In perhaps one of the more skin-crawling episodes, “Scott’s Tots”, it is revealed that Michael Scott promised a class of students many years ago that he would pay for their college tuition. In return, he enjoyed the fame of getting his name in the paper with the class. Many years later, when the class is graduating, Michael faces the utterly painful moment of informing them he can’t pay.

Might sound like a jump to compare this to borrowing money to invest, but hey, we’re talking about “The Office”. One of the worst things you can do is leverage to buy stocks. It creates an unhealthy pressure to create gains to cover the interest, when in fact it might be better to wait to buy. It really hinders your ability to take any risk as well, as any downside can have serious consequences.

3. Understand shifting trends

The key to everything is knowing where things are heading. Dunder Mifflin, the paper company that the characters work for (why am I telling you this? You already knew), was in a struggling industry as pricing pressure and digitalization put pressure on their market. The company eventually goes bankrupt before being acquired.

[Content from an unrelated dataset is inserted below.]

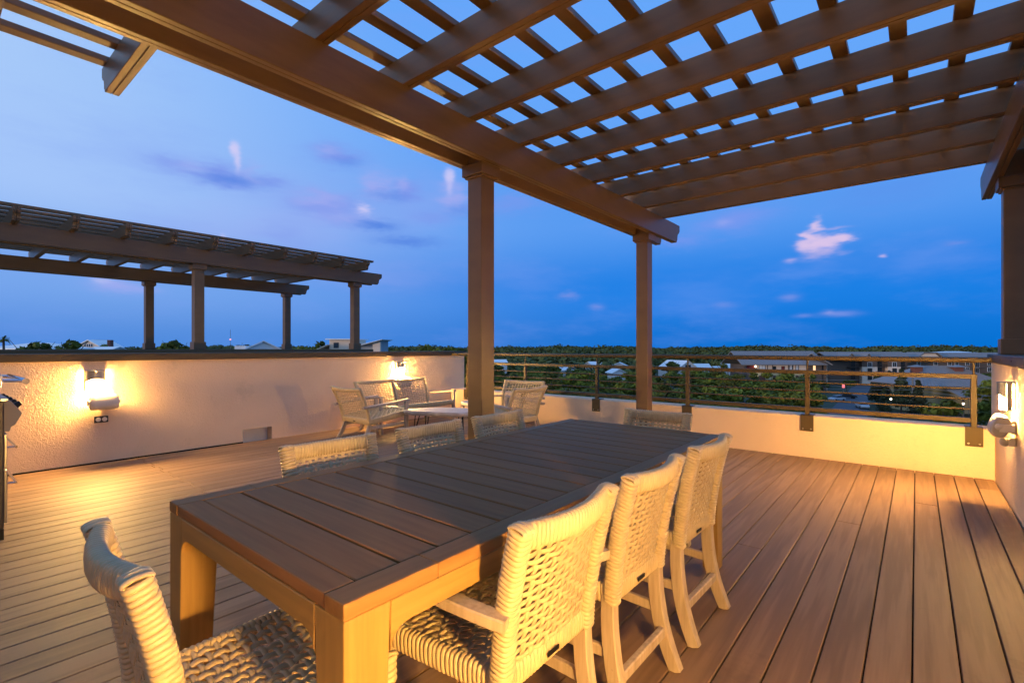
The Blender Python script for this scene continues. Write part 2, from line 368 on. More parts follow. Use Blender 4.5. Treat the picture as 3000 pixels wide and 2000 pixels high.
# railing ---------------------------------------------------------------------
rl = thing('railing', 'bronze metal railing with round top rail and thin horizontal rods', 'railing', (0, YB+.03, 0))
RX0, RX1 = XL+.02, XR-.02
MB().tube([(RX0, 0, 1.135), (RX1, 0, 1.135)], .027, 16).build('top_rail', METAL, rl, smooth=True)
PX = [-6.45, -5.09, -3.72, -2.35, -.97, .43]
MB().box(PX[0], PX[-1]-.0235, -.022, .022, .95, .995).build('upper_bar', METAL, rl, bevel=.003)
MB().box(PX[0], PX[-1]-.0235, -.022, .022, .525, .57).build('lower_bar', METAL, rl, bevel=.003)
for z in (.655, .755, .855):
    MB().tube([(PX[0], 0, z), (PX[-1]-.02, 0, z)], .0095, 8).build('rod', METAL, rl, smooth=True)
for k, px_ in enumerate(PX):
    last = k == len(PX)-1
    MB().box(px_-.023, px_+.023, -.0235, .0235, .44, .996 if last else .95).build('post', METAL, rl, bevel=.003)
    MB().tube([(px_, 0, .99), (px_, 0, 1.115)], .010, 10).build('standoff', METAL, rl, smooth=True)
    b = MB().box(px_-.065, px_+.065, -.042, -.031, .30, .485).box(px_-.065, px_+.065, -.042, .10, .477, .486).build('bracket', METAL, rl, bevel=.002)
    for sx in (-.04, .04):
        MB().lathe([(0, -.006), (.007, -.005), (.009, 0)], 8, (0,0,0), 'y').build('bolt', STEEL, b, (px_+sx, -.042, .325), smooth=True)

# ------------------------------------------------------------------ pergolas
ZB0, ZB1 = 2.775, 3.035      # beam
ZR0, ZR1 = 3.032, 3.222      # rafter
def ogee(x_in, x_tip, z0, z1, sgn):
    """profile points of a decorative tail, from bottom inside to top tip"""
    h = z1-z0; L = abs(x_tip-x_in)
    pts = [(0.0, 0.0), (.25*0, 0.0)]
    raw = [(.0, .0), (.04, .0), (.04, .10), (.12, .12)] + [(.12+.20*(1-math.cos(t)), .12+.42*math.sin(t)) for t in (R(25), R(50), R(75), R(90))] + [(.38, .54), (.38, .62), (.46, .64), (.46, 1.0)]
    tip = .46*h
    return [(x_tip - sgn*(tip - q[0]*h), z0+q[1]*h) for q in raw]
def timber_profile(x0, x1, z0, z1):
    a = ogee(0, x1, z0, z1, 1); b = ogee(0, x0, z0, z1, -1)
    return a + b[::-1]
def pergola(root, xb, posts, raf_y, raf_x, slat_x, slat_y, beam_y, zbase, cut=None):
    pb = {}
    for X in xb:
        for s in (-1, 1):
            xc = X + s*.1215
            me = pb.get('b')
            if me is None:
                pr = timber_profile(beam_y[0], beam_y[1], ZB0, ZB1)
                me = pb['b'] = MB().prism(pr, 'x', -.040, -.0012).prism(pr, 'x', .0012, .040).mesh('beam_board', PAINTY, bevel=.004)
            obj('beam_board', me, root, (xc, 0, 0))
    pr = timber_profile(raf_x[0], raf_x[1], ZR0, ZR1)
    def rafter_mesh(pr): return MB().prism(pr, 'y', -.041, -.0015).prism(pr, 'y', .0015, .041).mesh('rafter', PAINTX, bevel=.003)
    me = rafter_mesh(pr); me2 = me
    if cut: me2 = rafter_mesh(ogee(0, raf_x[1], ZR0, ZR1, 1) + [(cut[0], ZR1), (cut[0], ZR0)])
    for y in raf_y: obj('rafter', me2 if cut and y > cut[1] else me, root, (0, y, 0))
    me = MB().box(-.045, .045, slat_y[0], slat_y[1], ZR1-.001, ZR1+.04).mesh('slat', PAINTY, bevel=.003)
    ms_ = MB().box(-.045, .045, slat_y[0], cut[1]-.02, ZR1-.001, ZR1+.04).mesh('slat', PAINTY, bevel=.003) if cut else me
    for xx in slat_x: obj('slat', ms_ if cut and xx < cut[0]-.05 else me, root, (xx, 0, 0))
    for (X, Y) in posts:
        z0 = zbase(X)
        h = .08
        p = MB().box(X-h, X+h, Y-h, Y+h, z0, ZB1-.03).build('post', PAINT, root, bevel=.005)
        cm = MB().box(X-.115, X+.115, Y-.115, Y+.115, ZB0-.095, ZB0-.001).box(X-.098, X+.098, Y-.098, Y+.098, ZB0-.112, ZB0-.096)
        cm.build('post_cap', PAINT, p, bevel=.004)
        MB().box(X-.1, X+.1, Y-.1, Y+.1, z0+.001, z0+.14).build('post_base', PAINT, p, bevel=.004)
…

Knowing where the future is heading, or understanding the trends of the industries you’re looking at can be key to successful long-term investing. Being heavily invested in a weakening industry, and not adapting to the change, can be disastrous.

4. Know when to say no

After Dunder Mifflin is taken over by Sabre, Jo Bennett puts Dwight in charge of the Scranton branch. It proves to be an error, as Dwight’s typical ways lead him to firing off a revolver in the office. Once the truth comes out about the incident, Jo promptly removes Dwight as manager, even though she likes him.

It’s the same with investment. You have to know when an investment is not worth it. It’s a cold and calculated decision. If Wendy’s isn’t doing well, you can’t buy the stock because you like the cheeseburgers.

5. Dividends are awesome

Rickie Gervais was responsible for the original British version of The Office. It was a hit there, and he saw the potential of the concept for the United States market and served as an executive producer for the show. Through his rights, Gervais has collected millions in royalties. He has said that the show has by far been his biggest payday.

Finding stocks at fair prices, that offer strong yields, is the key to passive income. When you factor in the beauty of compound interest, that investment can continue to pay off for years to come.